Romania remains a very polarised society. If you live in an urban environment, then you would have benefited a lot from accession. If you are living in a village, then you might find yourself living in worse conditions in terms of infrastructure, access to education, access to health care. So I think it was about what Romania's EU membership means, not really the membership itself.

What can Brussels expect from incoming President  Dan?

For Brussels it's a sigh of relief. Romania is able to continue its constructive position within the EU. It has mostly been supportive of EU unity over anything else, which distinguishes Romania from other central [and] eastern European member states. Bucharest is very much aware that its own interests [are] dependent on the strength of the EU as a whole. Efforts will be made to show Romania is a strong EU pillar, alongside efforts to preserve the transatlantic security relationship.

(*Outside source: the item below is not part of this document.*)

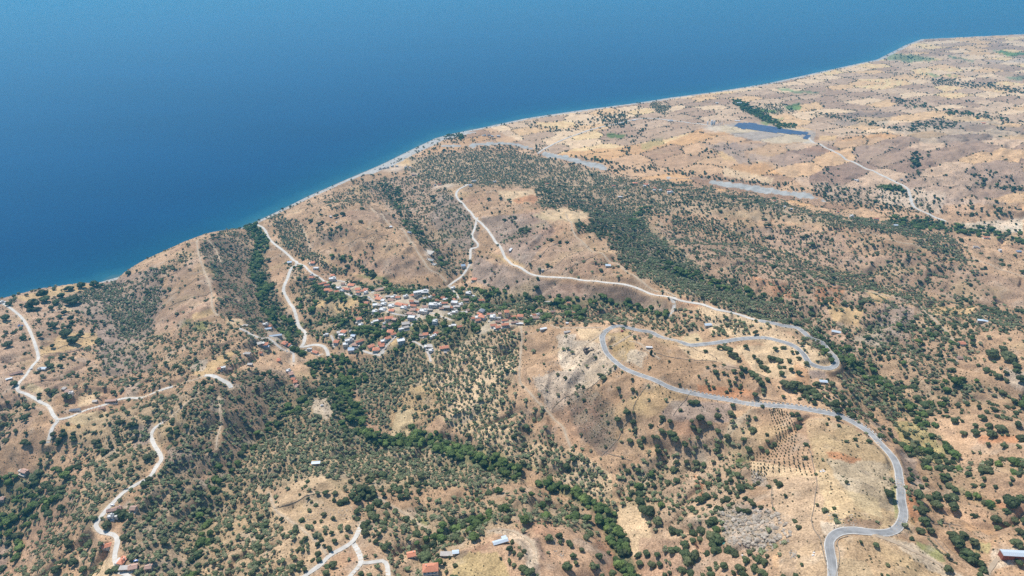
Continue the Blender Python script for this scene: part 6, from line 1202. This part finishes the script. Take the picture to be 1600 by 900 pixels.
# green hedge line beside the lower road
# parapet blocks on the outer edge of the ridge road
ax1, ay1, az1 = AROAD; tx, ty = np.gradient(ax1), np.gradient(ay1); L = np.hypot(tx, ty); nx, ny = -ty/L, tx/L
pxr, pyr_, _ = project(ax1, ay1, az1); blk = bm_mesh('parapet_block', lambda bm: box(bm, -1.5, 1.5, -.4, .4, -.5, .95), CONC)
par = None; cnt = 0
for lo, hi in (((1168, 628), (1372, 695)), ((1060, 606), (1150, 628))):
    sel = [i for i in range(len(ax1)) if lo[0] < pxr[i] < hi[0] and pyr_[i] > 598 and pyr_[i] < 700]
    if not sel: continue
    base = (float(ax1[sel[0]]), float(ay1[sel[0]]), float(az1[sel[0]])); par = tag(empty('road_parapet', base), f'row of white concrete parapet blocks on the {"outer edge above the sapling rows" if lo[0] > 1100 else "straight ridge road above the red bank"}', 'parapet')
    for i in sel:
        side = 1 if (nx[i]*0.3+ny[i]) > 0 else -1; ex, ey = ax1[i]+nx[i]*side*5.0, ay1[i]+ny[i]*side*5.0
        o = mesh_obj('parapet_block', blk, par, (ex-base[0], ey-base[1], max(az1[i], float(hgt(ex, ey)))+.1-base[2])); o.rotation_euler = (0, 0, math.atan2(ty[i], tx[i])); cnt += 1
print('parapet', cnt)
# ruin and foundations
def walls_ring(bm, L, W, h, t=.6, rooms=()):
    ring(bm, L, W, t, -2, h, drop=h*.12)
def rooms_(o, W, h, t, at, mat):
    for q in at: mesh_obj('cross_wall', bm_mesh('cross_wall', lambda bm: box(bm, q, q+t, -W/2+t+.003, W/2-t-.003, -2, h*.8), mat), o)
x, y, z = pt(920, 547); r_ = tag(empty('ruined_house', (x, y, z), .35), 'roofless dark stone ruin below the western hairpin', 'ruin')
mesh_obj('wall', bm_mesh('wall', lambda bm: walls_ring(bm, 15, 8, 2.6, .7), simple('dark_stone', (.16, .14, .125), .95, .3, 1.2)), r_)
for q in range(4): mesh_obj('beam', cached('beam', lambda: bm_mesh('beam', lambda bm: box(bm, -.15, .15, -4.2, 4.2, 2.3, 2.6), HW_['wood'])), r_, (-6+q*3.7, 0, .4))
for (px, py, L_, W_, rt, lab) in ((670, 406, 20, 9, -.5, 'upper white-walled foundations beside the dirt track'), (676, 413, 15, 9, -.5, 'lower white-walled foundations beside the dirt track'), (668, 394, 24, 17, -.4, 'pale levelled building pad with low rim wall')):
    x, y, z = pt(px, py); o = empty('building_foundation', (x, y, z), rt); tag(o, lab, 'foundation')
    mesh_obj('wall', bm_mesh('wall', lambda bm: walls_ring(bm, L_, W_, .9 if L_ > 22 else 1.8, .5), HW_['wall_white']), o); rooms_(o, W_, 1.6, .5, () if L_ > 22 else (-4, 1, 5), HW_['wall_white']); mesh_obj('slab', bm_mesh('slab', lambda bm: box(bm, -L_/2+.51, L_/2-.51, -W_/2+.51, W_/2-.51, -2, .35), simple('screed', (.58, .52, .44), .9, .15, .4)), o)
# concrete bridge-like terrace at the village and cars
def car(px, py, rz, colr, label):
    x, y, z = pt(px, py); x = float(x); r = empty('parked_car', (x, y, float(hgt(x, y))+.2), rz)
    def body(bm):
        pr = [(-2.1, .35), (2.1, .35), (2.15, .8), (1.3, .95), (.75, 1.45), (-1.1, 1.48), (-1.75, .98), (-2.15, .9)]
        a = [bm.verts.new((p, -.85, q)) for p, q in pr]; b_ = [bm.verts.new((p, .85, q)) for p, q in pr]; bm.faces.new(a); bm.faces.new(b_[::-1]); [bm.faces.new([a[i], a[(i+1) % 8], b_[(i+1) % 8], b_[i]]) for i in range(8)]
    mesh_obj('body', bm_mesh('body', body, simple('car_paint', colr, .3, .05, 1, .5)), r)
    for s1 in (-1, 1):
        mesh_obj('side_window', cached('sw', lambda: bm_mesh('side_window', lambda bm: box(bm, -1.0, .7, -.02, .02, 1.0, 1.38), HW_['glass'])), r, (0, s1*.86, 0))
        for s2 in (-1, 1): mesh_obj('wheel', cached('wh', lambda: bm_mesh('wheel', lambda bm: bmesh.ops.create_cone(bm, cap_ends=True, segments=12, radius1=.34, radius2=.34, depth=.22, matrix=Matrix.Rotation(math.pi/2, 4, 'X')), HW_['wood'])), r, (s2*1.35, s1*.8, .34))
    tag(r, label, 'car')
car(972, 518, .3, (.35, .03, .03), 'red car on the dirt pull-off inside the western hairpin'); car(974, 512.3, 0, (.06, .06, .07), 'dark car driving on the asphalt near the western hairpin'); car(503, 634, .4, (.7, .7, .7), 'white car on the bare knoll')
car(49, 577, 1.0, (.7, .7, .7), 'white car at the left bend beside the white house'); car(437, 523, .2, (.35, .04, .04), 'red car in the gravel yard of the west hamlet'); car(176, 790, .1, (.65, .66, .68), 'light car above the hillside road bend'); car(213, 877, .3, (.1, .2, .5), 'blue car beside the lower left farmhouse')
car(618, 527, .8, (.7, .7, .7), 'white car on the lower village terrace lane'); car(577, 466, -.6, (.6, .6, .62), 'silver car on the upper village arm lane')
# blue tarpaulin by the big oak
def tarp(bm):
    n_ = 8; g = [[bm.verts.new((i*.8-2.8, j*.9-3.2, .5+.35*math.sin(i*1.3+j)+(.7 if 2 < i < 6 and 1 < j < 6 else 0))) for j in range(n_)] for i in range(n_)]
    for i in range(n_-1):
        for j in range(n_-1): bm.faces.new([g[i][j], g[i+1][j], g[i+1][j+1], g[i][j+1]])
    for i in range(n_-1):
        for e1 in (0, n_-1):
            a, b_ = g[i][e1], g[i+1][e1]; bm.faces.new([a, b_, bm.verts.new((b_.co.x, b_.co.y, -.3)), bm.verts.new((a.co.x, a.co.y, -.3))]); a, b_ = g[e1][i], g[e1][i+1]; bm.faces.new([a, b_, bm.verts.new((b_.co.x, b_.co.y, -.3)), bm.verts.new((a.co.x, a.co.y, -.3))])
x, y, z = pt(1522, 873); tag(mesh_obj('tarpaulin', bm_mesh('tarpaulin', tarp, simple('blue_tarp', (.16, .36, .62), .6, .25, 1)), None, (x, y, z)), 'crumpled blue tarpaulin at the foot of the biggest oak', 'tarpaulin')
x, y, z = pt(1131, 849); o = mesh_obj('tarpaulin', bm_mesh('tarpaulin', tarp, simple('teal_tarp', (.12, .45, .38), .6, .25, 1)), None, (x, y, z)); o.scale = (.5, .5, .5); tag(o, 'small teal sheet between two oaks by the grey outcrop', 'tarpaulin')
def hedge_line(name, label, s, w, hgt_, mat):
    q = np.array(P(s)); x, y, z, t_ = ground(q[:, 0], q[:, 1]); x, y = smooth_path(x, y, w*.8); z = hgt(x, y)
    gn_scatter(name, label, x+rng.normal(0, w*.15, len(x)), y+rng.normal(0, w*.15, len(x)), z, np.full(len(x), w*1.5), shr, None, hgt_, 5)
hedge_line('hedge', 'green reed line down the gully below the lower road', "1450,842 1458,850 1468,862 1480,872 1492,880", 1.9, .7, None)
# the boat-like pale stones by the pasture
for px, py in ((1286, 735), (1288, 737), (1283, 737), (1272, 864), (1271, 868), (1160, 868)):
    x, y, z = pt(px, py); o = mesh_obj('limestone_block', RK[(px+py) % 6].copy(), None, (x, y, z+.2)); o.data.materials[0] = HW_['white_roof']; o.scale = (1.5, 1.3, 1.3); tag(o, f'white limestone block {relation(px, py)}, {"upper" if (px, py) in ((1286, 735), (1272, 864)) else "lower" if px in (1288, 1271) else "outermost"} one', 'rock')
print('extras', round(time.time()-T0, 1))
# ------------------------------------------------------------------ air: one even box of haze
ext = dict(x0=-46000, x1=46000, y0=-1500, y1=30500)
bm = bmesh.new(); bmesh.ops.create_cube(bm, size=1.0)
for v in bm.verts: v.co = ((v.co.x+.5)*(ext['x1']-ext['x0'])+ext['x0'], (v.co.y+.5)*(ext['y1']-ext['y0'])+ext['y0'], (v.co.z+.5)*(CAM_Z+4+12)-12)
me = bpy.data.meshes.new('haze'); bm.to_mesh(me); bm.free(); hz = bpy.data.objects.new('haze', me); COL.objects.link(hz); hz['kind'] = 'stuff'; hz['label'] = 'thin blue summer haze over land and sea'
m = bpy.data.materials.new('haze_air'); m.use_nodes = True; t = m.node_tree; t.nodes.clear(); out = t.nodes.new('ShaderNodeOutputMaterial'); pv_ = t.nodes.new('ShaderNodeVolumePrincipled')
pv_.inputs['Color'].default_value = (.07, .60, 1.0, 1); pv_.inputs['Density'].default_value = HAZE; pv_.inputs['Anisotropy'].default_value = .2
t.links.new(pv_.outputs[0], out.inputs['Volume']); me.materials.append(m)
print('done', round(time.time()-T0, 1))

This election concludes months of political turmoil. Looking ahead, what are some of Romania’s political challenges?

First and foremost, there will be a new government appointed based on the new parliamentary majority. A grand coalition government is expected, and a new prime minister will be appointed by Dan. This new government will have to implement some rather painful economic reform measures. As Romania has the highest budget deficit in the EU, implementing economic measures is needed in order for Romania to be able to access EU funding.

Domestically, we still have a society that's split in half. And it's split in half along very fundamental existential questions, values and policies. President-elect Dan has repeatedly tried to profile himself as a unifier and somebody who would try and bring these radically opposing visions together. To rebuild a cohesive society, one where everyone could feel adequately represented. That's going to be a longer-term, more difficult challenge.

Internationally, Romania will need to rebuild trust at a European and international level and [reassure] partners.